In den Siebziger- und Achtzigerjahren des letzten Jahrhunderts befand ich mich selbst während mehr 10 Jahren als Emigrant in Kanada. Über meine eigenen Motive zu emigrieren, bin ich mir noch heute nicht ganz im Klaren. Links und rechts sah ich aber andere Emigranten. Mehrheitlich waren wir alle ziemlich brave und normale Menschen mit ihren unterschiedlichsten Geschichten und Problemen, Freuden und Hoffnungen. Etwas schienen viele von uns doch gemeinsam zu haben. Viele von uns begeisterten sich vor allem für die Aussicht, in Kanada im eigenen Haus wohnen zu können, was ihnen zuhause, nach ihrer Einschätzung verwehrt geblieben wäre. Die Schweiz ist noch heute auch bei hohem Lebensstandard ein Volk von Mietern mit einem auch für europäische Verhältnisse sehr tiefen Prozentsatz von Eigenheimbesitzern.

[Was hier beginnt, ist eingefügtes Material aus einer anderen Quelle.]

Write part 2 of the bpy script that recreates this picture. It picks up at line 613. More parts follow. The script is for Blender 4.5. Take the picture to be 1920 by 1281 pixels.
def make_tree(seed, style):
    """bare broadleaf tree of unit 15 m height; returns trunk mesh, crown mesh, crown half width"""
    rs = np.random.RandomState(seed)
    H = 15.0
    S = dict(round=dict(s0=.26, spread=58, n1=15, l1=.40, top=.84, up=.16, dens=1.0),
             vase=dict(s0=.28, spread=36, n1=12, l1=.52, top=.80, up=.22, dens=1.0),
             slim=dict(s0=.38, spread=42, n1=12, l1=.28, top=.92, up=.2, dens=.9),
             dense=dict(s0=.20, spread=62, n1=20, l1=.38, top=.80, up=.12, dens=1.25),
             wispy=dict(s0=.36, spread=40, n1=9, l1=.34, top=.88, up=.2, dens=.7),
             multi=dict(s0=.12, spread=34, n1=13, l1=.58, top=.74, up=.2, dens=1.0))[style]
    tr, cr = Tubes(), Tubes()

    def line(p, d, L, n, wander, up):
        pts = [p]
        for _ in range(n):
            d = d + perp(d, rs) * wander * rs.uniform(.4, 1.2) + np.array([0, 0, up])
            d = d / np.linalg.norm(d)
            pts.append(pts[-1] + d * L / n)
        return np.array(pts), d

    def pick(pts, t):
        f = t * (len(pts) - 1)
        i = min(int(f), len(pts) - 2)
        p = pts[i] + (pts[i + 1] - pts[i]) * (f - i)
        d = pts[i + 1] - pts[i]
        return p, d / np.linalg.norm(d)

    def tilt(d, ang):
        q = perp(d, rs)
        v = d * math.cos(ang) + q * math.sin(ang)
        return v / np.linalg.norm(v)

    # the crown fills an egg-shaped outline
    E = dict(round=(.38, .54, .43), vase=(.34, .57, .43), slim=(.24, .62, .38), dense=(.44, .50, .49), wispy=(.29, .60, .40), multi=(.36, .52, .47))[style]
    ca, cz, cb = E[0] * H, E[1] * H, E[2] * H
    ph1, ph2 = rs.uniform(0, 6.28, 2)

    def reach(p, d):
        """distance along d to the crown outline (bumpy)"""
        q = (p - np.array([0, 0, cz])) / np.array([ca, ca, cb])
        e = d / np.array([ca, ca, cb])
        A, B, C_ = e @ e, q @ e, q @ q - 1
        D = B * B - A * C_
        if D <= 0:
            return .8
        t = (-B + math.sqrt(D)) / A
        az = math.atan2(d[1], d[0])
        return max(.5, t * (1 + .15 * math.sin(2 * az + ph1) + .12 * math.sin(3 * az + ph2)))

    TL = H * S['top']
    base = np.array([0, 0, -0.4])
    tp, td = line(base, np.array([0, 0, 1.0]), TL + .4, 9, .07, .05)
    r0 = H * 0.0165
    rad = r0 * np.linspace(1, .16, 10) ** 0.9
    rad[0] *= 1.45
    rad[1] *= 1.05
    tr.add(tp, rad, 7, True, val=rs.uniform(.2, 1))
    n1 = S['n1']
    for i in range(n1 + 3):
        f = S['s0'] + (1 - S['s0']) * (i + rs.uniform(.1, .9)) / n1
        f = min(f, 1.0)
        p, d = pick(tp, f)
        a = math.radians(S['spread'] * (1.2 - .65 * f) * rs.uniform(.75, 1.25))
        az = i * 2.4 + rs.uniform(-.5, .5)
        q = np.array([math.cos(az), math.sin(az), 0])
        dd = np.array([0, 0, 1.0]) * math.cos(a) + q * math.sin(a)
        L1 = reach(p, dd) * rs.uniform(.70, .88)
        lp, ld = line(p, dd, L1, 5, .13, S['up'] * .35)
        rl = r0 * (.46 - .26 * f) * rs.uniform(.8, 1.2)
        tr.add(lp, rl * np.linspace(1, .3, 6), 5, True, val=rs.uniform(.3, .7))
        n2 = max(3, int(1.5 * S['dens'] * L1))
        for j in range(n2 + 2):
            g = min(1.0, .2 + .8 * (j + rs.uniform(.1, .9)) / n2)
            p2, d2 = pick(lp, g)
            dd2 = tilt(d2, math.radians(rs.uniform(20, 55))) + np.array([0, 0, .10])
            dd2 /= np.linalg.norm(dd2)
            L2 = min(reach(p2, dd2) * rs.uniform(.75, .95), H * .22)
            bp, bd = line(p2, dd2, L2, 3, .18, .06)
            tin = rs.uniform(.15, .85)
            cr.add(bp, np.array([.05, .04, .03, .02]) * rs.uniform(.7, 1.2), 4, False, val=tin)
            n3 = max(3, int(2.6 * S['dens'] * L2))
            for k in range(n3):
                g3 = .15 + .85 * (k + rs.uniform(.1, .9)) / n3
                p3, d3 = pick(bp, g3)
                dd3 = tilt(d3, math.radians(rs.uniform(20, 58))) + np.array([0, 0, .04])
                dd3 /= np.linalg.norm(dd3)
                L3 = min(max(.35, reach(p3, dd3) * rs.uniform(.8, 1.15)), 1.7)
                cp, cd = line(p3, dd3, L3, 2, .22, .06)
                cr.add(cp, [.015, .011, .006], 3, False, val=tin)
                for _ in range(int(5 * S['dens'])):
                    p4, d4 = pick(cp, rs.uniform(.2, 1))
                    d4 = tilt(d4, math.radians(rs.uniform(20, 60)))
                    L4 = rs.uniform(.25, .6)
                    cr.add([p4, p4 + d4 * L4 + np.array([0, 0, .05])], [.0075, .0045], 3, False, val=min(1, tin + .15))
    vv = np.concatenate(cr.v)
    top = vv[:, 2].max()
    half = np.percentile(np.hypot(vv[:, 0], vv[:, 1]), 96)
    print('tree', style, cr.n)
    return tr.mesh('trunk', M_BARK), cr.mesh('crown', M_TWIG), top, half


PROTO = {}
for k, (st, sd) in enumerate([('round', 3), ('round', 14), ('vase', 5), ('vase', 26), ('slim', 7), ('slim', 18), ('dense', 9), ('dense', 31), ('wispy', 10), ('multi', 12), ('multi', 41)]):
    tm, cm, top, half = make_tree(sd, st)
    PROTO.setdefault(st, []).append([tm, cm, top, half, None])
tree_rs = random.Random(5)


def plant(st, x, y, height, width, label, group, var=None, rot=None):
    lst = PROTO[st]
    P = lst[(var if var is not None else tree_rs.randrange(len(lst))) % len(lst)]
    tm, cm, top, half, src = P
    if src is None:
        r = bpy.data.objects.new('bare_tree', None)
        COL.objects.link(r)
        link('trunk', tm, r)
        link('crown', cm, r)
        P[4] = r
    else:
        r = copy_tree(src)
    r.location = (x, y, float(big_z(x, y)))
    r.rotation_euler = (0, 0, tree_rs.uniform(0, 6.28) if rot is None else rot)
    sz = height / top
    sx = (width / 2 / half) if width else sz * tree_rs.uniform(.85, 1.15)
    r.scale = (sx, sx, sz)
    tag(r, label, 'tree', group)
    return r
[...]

Ich erinnere mich auch noch an endlose Diskussionen über rassendiskriminierende und über illegale Einwanderung. Wir diskutierten über die Probleme der Überfremdung, über die Unvereinbarkeit von Kulturen und Religionsgruppen. Wir stritten uns natürlich auch über die Vorrechte und Privilegien in deren Genuss man kam oder kommen wollte. Eigentlich stritten wir aber über die Zerbrechlichkeit jeder Identität und über die Zufälligkeiten, nach welchen der liebe Gott das Glück unter den Menschen verteilt.

Florida

Summierte man die touristische Teilzeitemigration der Schweizer und Schweizerinnen von heute nach Spanien, käme man auf sehr ansehnliche Zahlen. Spanien gehört heute zur helvetischen Erfahrungswelt. Strandferien und Urlaubsreisen in Spanien sind eine Selbstverständlichkeit. In Anbetracht der vielen Schweizer und Schweizerinnen, die Spanien zu ihrem Zweit- oder Alterswohnsitz gemacht haben, wird manchmal sogar von einer Floridarisierung gesprochen. Früher hiess emigrieren zur falschen Zeit, am falschen Ort in der falschen Familie geboren zu sein. In den vielen, der Mittelmeerküste entlang entstandenen Urbanisationen, wo die Schweiz als Nichtmitglied der EU sehr präsent ist, hat die Emigration längst ein positives Gesicht bekommen. Man emigriert, weil man will, weil man es sich leisten kann. Und Spanien bekommt uns sehr gut, ergänzt es doch sowohl unser Klima wie auch unseren eher zurückhaltenden Nationalcharakter.